When the Machine has faltered, it has adjusted. Cleophus Thomas Jr. beat a Machine candidate to become Alabama’s first black student government president in 1976, in large part because of the votes of sorority members. Not long after, sororities were allowed into the Machine for the first time. There have been few non-Machine presidents, and no black presidents, since.

The intersection between the Machine and race is complicated. Ms. Key suggested that the marginalization of black student representation was largely a byproduct; the Machine represents a white bloc in a historically segregated Greek system, so its success inevitably means white control. But others say race is more central to the Machine and have tied the election controversy to the storm that arose last week when The Crimson White, the student newspaper, reported that a superbly qualified black woman had failed to receive a single bid from Alabama’s traditionally white sororities.

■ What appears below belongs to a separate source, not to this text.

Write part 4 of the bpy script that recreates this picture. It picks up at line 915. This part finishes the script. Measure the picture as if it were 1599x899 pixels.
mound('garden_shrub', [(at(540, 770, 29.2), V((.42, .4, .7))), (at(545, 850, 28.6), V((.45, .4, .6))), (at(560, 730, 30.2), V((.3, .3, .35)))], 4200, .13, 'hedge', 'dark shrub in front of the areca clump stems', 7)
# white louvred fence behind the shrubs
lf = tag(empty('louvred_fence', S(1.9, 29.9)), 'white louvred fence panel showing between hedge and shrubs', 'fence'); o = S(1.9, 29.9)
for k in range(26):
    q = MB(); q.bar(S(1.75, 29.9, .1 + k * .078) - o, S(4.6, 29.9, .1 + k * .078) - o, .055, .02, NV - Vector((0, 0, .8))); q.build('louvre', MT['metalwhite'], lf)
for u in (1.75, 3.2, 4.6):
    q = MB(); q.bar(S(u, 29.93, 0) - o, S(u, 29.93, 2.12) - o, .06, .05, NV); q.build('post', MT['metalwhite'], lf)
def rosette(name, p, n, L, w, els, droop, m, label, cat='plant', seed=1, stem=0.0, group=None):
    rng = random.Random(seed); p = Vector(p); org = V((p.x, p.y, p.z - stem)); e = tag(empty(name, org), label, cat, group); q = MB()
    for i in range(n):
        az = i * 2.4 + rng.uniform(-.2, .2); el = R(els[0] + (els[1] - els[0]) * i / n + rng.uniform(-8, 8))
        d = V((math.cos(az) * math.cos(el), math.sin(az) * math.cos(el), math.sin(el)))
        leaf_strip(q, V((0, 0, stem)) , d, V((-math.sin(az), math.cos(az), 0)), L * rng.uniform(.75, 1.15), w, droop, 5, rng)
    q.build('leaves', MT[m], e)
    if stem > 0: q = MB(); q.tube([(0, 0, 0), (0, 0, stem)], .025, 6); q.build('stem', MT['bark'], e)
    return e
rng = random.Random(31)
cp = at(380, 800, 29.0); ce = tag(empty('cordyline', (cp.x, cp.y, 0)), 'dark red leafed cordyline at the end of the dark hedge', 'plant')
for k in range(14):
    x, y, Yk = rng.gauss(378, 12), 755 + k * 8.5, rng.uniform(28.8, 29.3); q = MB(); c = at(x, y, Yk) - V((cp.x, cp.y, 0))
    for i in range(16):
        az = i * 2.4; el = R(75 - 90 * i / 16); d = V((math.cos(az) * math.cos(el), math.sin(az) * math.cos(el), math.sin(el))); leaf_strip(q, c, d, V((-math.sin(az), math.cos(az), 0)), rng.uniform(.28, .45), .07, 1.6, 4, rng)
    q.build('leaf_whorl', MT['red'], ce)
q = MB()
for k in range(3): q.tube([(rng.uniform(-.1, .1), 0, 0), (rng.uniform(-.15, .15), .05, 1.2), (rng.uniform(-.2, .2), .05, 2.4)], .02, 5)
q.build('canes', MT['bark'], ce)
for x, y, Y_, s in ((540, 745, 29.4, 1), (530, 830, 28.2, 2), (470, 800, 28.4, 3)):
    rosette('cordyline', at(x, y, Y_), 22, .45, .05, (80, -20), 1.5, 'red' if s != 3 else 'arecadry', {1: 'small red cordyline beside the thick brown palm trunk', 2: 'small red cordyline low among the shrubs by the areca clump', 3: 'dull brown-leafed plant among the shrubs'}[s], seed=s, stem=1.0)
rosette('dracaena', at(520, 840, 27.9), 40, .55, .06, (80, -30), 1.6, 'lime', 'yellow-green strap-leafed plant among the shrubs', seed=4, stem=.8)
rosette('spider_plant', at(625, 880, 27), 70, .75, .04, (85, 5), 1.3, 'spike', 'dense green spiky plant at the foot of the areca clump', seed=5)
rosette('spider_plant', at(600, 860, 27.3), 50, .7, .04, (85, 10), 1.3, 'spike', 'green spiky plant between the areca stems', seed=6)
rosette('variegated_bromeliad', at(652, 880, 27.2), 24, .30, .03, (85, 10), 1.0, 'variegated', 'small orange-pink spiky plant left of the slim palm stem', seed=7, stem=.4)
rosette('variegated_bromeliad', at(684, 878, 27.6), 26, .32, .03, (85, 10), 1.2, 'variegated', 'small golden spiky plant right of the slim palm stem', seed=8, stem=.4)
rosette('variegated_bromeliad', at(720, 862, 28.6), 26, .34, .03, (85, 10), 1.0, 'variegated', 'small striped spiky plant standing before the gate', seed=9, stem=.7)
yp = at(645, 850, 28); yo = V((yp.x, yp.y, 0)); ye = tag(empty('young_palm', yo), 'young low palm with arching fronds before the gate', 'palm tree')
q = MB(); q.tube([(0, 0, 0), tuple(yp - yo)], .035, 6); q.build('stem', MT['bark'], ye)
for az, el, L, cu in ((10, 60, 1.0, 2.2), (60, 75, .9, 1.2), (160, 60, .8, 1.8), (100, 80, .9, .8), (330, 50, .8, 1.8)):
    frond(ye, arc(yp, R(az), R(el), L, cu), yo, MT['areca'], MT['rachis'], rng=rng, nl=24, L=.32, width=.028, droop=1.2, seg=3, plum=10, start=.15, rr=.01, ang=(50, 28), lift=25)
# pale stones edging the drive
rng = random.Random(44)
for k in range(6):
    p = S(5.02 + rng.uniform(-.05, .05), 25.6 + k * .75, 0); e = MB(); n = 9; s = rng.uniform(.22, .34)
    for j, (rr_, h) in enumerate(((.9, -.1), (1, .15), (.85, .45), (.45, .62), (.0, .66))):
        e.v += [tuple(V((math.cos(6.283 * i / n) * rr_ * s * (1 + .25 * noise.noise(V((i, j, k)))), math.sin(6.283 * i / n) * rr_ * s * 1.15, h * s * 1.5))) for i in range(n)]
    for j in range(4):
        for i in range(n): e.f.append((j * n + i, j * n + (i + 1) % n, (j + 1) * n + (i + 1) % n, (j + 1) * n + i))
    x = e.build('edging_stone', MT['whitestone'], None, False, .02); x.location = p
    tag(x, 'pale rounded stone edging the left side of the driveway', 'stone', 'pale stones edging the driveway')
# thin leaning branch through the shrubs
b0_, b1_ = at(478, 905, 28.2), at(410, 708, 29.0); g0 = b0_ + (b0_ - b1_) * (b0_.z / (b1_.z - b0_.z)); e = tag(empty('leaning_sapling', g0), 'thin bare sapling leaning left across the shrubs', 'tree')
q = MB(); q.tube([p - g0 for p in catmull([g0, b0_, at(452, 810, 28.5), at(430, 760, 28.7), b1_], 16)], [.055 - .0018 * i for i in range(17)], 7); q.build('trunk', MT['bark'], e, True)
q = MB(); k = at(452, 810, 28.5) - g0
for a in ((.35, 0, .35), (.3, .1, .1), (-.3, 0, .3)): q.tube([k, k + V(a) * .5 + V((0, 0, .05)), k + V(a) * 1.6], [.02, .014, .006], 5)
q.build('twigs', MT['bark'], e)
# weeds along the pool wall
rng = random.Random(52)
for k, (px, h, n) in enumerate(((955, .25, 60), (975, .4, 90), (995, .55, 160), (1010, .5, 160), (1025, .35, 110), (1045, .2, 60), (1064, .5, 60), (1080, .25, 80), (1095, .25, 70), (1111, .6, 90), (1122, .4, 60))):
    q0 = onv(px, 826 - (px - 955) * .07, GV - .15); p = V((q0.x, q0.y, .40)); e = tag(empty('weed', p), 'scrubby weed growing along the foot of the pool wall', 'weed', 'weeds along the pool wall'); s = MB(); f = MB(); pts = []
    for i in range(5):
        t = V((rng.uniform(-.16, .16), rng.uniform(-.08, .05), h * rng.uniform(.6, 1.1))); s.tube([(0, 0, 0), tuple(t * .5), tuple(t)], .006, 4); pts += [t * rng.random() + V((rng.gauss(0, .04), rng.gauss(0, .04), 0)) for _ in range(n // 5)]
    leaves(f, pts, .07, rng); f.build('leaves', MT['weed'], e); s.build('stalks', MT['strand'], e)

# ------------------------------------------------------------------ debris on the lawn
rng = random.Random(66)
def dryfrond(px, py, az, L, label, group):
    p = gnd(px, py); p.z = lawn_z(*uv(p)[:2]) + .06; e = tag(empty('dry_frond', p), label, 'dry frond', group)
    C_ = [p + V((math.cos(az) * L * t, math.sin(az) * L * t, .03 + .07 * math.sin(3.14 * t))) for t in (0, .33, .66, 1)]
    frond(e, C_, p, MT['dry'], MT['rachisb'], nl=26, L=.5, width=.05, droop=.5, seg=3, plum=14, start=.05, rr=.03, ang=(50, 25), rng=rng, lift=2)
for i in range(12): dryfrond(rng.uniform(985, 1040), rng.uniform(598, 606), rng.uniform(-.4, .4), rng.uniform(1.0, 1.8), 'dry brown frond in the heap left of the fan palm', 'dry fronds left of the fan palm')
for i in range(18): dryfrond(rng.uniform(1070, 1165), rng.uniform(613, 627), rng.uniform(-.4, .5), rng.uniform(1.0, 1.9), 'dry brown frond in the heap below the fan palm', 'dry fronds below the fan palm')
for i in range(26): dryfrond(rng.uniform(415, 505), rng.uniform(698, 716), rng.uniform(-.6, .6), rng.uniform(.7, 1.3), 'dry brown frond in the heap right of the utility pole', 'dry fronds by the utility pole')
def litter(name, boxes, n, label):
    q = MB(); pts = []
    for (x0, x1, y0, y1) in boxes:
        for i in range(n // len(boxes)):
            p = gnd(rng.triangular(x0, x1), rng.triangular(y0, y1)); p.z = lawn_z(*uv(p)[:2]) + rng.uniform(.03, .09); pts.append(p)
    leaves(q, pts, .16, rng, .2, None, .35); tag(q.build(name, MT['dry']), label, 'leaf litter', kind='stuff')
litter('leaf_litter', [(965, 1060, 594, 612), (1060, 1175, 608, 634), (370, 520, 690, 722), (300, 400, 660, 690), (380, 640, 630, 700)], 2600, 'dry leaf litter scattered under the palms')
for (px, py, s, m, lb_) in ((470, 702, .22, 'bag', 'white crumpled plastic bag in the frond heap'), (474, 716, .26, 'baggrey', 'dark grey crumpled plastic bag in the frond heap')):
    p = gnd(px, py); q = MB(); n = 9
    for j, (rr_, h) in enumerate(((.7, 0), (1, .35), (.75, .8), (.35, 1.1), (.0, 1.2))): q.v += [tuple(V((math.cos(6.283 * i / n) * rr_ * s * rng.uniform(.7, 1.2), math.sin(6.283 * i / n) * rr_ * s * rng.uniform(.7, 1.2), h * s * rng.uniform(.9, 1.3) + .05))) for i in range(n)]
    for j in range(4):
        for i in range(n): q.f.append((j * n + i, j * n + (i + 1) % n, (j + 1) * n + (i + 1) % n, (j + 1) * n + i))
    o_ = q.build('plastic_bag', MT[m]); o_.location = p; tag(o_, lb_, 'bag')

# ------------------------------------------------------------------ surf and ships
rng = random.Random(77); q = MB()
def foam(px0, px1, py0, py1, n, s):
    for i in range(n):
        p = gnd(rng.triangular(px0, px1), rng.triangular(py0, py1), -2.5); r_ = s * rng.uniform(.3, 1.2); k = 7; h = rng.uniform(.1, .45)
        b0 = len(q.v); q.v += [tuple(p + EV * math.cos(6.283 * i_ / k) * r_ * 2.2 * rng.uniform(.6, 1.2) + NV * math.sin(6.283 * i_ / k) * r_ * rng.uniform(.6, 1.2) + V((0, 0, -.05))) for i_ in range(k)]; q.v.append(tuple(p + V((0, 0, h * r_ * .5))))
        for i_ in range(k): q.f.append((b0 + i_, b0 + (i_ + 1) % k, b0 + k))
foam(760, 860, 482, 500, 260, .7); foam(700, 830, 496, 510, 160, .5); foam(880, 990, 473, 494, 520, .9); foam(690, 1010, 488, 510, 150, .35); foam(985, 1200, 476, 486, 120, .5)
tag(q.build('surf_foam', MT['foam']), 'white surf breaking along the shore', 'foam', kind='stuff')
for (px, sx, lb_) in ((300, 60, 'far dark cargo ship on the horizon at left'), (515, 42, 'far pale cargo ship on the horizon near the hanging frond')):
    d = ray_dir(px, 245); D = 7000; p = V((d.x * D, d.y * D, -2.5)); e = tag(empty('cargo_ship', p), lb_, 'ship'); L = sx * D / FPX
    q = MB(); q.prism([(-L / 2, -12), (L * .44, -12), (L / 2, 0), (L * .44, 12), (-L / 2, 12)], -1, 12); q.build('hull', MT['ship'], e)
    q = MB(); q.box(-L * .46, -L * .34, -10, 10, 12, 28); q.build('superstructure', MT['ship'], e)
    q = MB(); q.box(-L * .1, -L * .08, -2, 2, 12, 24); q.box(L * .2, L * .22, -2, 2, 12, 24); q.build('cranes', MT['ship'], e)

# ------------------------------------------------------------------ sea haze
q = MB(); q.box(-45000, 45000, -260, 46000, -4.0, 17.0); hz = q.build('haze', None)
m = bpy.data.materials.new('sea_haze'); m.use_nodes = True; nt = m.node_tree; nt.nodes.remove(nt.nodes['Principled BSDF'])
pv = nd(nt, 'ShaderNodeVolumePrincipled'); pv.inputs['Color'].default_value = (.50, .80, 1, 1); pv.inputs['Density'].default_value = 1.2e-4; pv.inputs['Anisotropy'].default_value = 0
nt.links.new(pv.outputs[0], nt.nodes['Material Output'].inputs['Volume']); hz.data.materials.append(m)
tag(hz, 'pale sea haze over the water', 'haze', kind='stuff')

“They all seem of a piece to me,” said Stacy Morgan, an American studies professor who has begun pushing, with other faculty members, for comprehensive changes to address campus-election procedures and the segregation of student organizations. “It’s a kind of exclusiveness, a kind of insularity.”

Mr. Thomas, now a lawyer in Anniston, Ala., and a former university trustee, agrees. Like many alumni, he was not surprised by the revelations about segregation on campus. But he found the Machine’s troubled run in municipal politics remarkable indeed.

“They’re usually much more sophisticated than that,” he said. “This may be the ineptness that results from having no real competition.”